# [Exercise aim]
Would you extract the whole listing below and retype it exactly?

# [Recorded data]
###

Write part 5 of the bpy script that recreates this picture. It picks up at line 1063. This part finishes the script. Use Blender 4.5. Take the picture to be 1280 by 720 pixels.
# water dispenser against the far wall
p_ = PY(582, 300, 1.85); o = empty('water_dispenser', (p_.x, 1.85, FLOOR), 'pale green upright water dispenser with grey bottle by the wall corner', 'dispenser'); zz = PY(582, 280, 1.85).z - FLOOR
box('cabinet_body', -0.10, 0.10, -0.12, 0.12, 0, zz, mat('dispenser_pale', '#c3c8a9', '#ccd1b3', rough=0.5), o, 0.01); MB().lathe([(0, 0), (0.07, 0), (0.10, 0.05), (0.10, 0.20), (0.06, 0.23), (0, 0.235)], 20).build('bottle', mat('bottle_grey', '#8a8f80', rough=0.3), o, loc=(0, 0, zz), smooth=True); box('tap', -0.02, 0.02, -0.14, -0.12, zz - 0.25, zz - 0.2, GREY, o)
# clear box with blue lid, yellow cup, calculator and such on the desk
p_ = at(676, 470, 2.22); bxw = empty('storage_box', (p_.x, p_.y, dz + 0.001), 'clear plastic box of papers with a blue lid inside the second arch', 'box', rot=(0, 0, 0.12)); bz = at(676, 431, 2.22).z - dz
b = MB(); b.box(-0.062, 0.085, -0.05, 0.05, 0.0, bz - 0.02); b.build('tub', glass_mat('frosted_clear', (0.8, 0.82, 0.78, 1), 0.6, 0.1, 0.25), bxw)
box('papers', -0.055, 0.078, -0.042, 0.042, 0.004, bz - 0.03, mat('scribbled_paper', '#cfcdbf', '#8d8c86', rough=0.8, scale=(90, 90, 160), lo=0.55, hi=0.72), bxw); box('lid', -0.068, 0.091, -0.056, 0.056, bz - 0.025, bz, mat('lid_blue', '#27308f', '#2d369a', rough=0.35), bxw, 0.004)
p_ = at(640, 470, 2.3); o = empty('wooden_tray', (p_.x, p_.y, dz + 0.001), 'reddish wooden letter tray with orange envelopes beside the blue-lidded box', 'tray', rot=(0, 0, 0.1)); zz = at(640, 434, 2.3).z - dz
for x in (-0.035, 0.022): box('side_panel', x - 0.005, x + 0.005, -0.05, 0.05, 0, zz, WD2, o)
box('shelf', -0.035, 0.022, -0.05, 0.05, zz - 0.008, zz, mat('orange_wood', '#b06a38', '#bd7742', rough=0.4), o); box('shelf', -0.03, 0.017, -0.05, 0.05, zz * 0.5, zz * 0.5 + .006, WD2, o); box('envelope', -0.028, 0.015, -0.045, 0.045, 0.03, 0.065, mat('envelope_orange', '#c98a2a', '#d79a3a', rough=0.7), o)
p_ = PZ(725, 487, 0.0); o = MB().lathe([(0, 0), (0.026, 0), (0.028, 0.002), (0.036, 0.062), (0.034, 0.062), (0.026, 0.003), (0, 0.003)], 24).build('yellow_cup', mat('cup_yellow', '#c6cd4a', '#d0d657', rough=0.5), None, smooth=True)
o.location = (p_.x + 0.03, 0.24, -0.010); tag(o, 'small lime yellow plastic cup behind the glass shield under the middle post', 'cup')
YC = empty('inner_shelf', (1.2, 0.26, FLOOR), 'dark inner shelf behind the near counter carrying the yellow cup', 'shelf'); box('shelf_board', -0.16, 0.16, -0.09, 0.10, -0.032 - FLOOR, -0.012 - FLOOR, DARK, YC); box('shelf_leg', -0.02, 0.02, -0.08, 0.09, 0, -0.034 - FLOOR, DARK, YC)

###

# [Response]
Write part 5 of the bpy script that recreates this picture. It picks up at line 1063. This part finishes the script. Use Blender 4.5. Take the picture to be 1280 by 720 pixels.
# water dispenser against the far wall
p_ = PY(582, 300, 1.85); o = empty('water_dispenser', (p_.x, 1.85, FLOOR), 'pale green upright water dispenser with grey bottle by the wall corner', 'dispenser'); zz = PY(582, 280, 1.85).z - FLOOR
box('cabinet_body', -0.10, 0.10, -0.12, 0.12, 0, zz, mat('dispenser_pale', '#c3c8a9', '#ccd1b3', rough=0.5), o, 0.01); MB().lathe([(0, 0), (0.07, 0), (0.10, 0.05), (0.10, 0.20), (0.06, 0.23), (0, 0.235)], 20).build('bottle', mat('bottle_grey', '#8a8f80', rough=0.3), o, loc=(0, 0, zz), smooth=True); box('tap', -0.02, 0.02, -0.14, -0.12, zz - 0.25, zz - 0.2, GREY, o)
# clear box with blue lid, yellow cup, calculator and such on the desk
p_ = at(676, 470, 2.22); bxw = empty('storage_box', (p_.x, p_.y, dz + 0.001), 'clear plastic box of papers with a blue lid inside the second arch', 'box', rot=(0, 0, 0.12)); bz = at(676, 431, 2.22).z - dz
b = MB(); b.box(-0.062, 0.085, -0.05, 0.05, 0.0, bz - 0.02); b.build('tub', glass_mat('frosted_clear', (0.8, 0.82, 0.78, 1), 0.6, 0.1, 0.25), bxw)
box('papers', -0.055, 0.078, -0.042, 0.042, 0.004, bz - 0.03, mat('scribbled_paper', '#cfcdbf', '#8d8c86', rough=0.8, scale=(90, 90, 160), lo=0.55, hi=0.72), bxw); box('lid', -0.068, 0.091, -0.056, 0.056, bz - 0.025, bz, mat('lid_blue', '#27308f', '#2d369a', rough=0.35), bxw, 0.004)
p_ = at(640, 470, 2.3); o = empty('wooden_tray', (p_.x, p_.y, dz + 0.001), 'reddish wooden letter tray with orange envelopes beside the blue-lidded box', 'tray', rot=(0, 0, 0.1)); zz = at(640, 434, 2.3).z - dz
for x in (-0.035, 0.022): box('side_panel', x - 0.005, x + 0.005, -0.05, 0.05, 0, zz, WD2, o)
box('shelf', -0.035, 0.022, -0.05, 0.05, zz - 0.008, zz, mat('orange_wood', '#b06a38', '#bd7742', rough=0.4), o); box('shelf', -0.03, 0.017, -0.05, 0.05, zz * 0.5, zz * 0.5 + .006, WD2, o); box('envelope', -0.028, 0.015, -0.045, 0.045, 0.03, 0.065, mat('envelope_orange', '#c98a2a', '#d79a3a', rough=0.7), o)
p_ = PZ(725, 487, 0.0); o = MB().lathe([(0, 0), (0.026, 0), (0.028, 0.002), (0.036, 0.062), (0.034, 0.062), (0.026, 0.003), (0, 0.003)], 24).build('yellow_cup', mat('cup_yellow', '#c6cd4a', '#d0d657', rough=0.5), None, smooth=True)
o.location = (p_.x + 0.03, 0.24, -0.010); tag(o, 'small lime yellow plastic cup behind the glass shield under the middle post', 'cup')
YC = empty('inner_shelf', (1.2, 0.26, FLOOR), 'dark inner shelf behind the near counter carrying the yellow cup', 'shelf'); box('shelf_board', -0.16, 0.16, -0.09, 0.10, -0.032 - FLOOR, -0.012 - FLOOR, DARK, YC); box('shelf_leg', -0.02, 0.02, -0.08, 0.09, 0, -0.034 - FLOOR, DARK, YC)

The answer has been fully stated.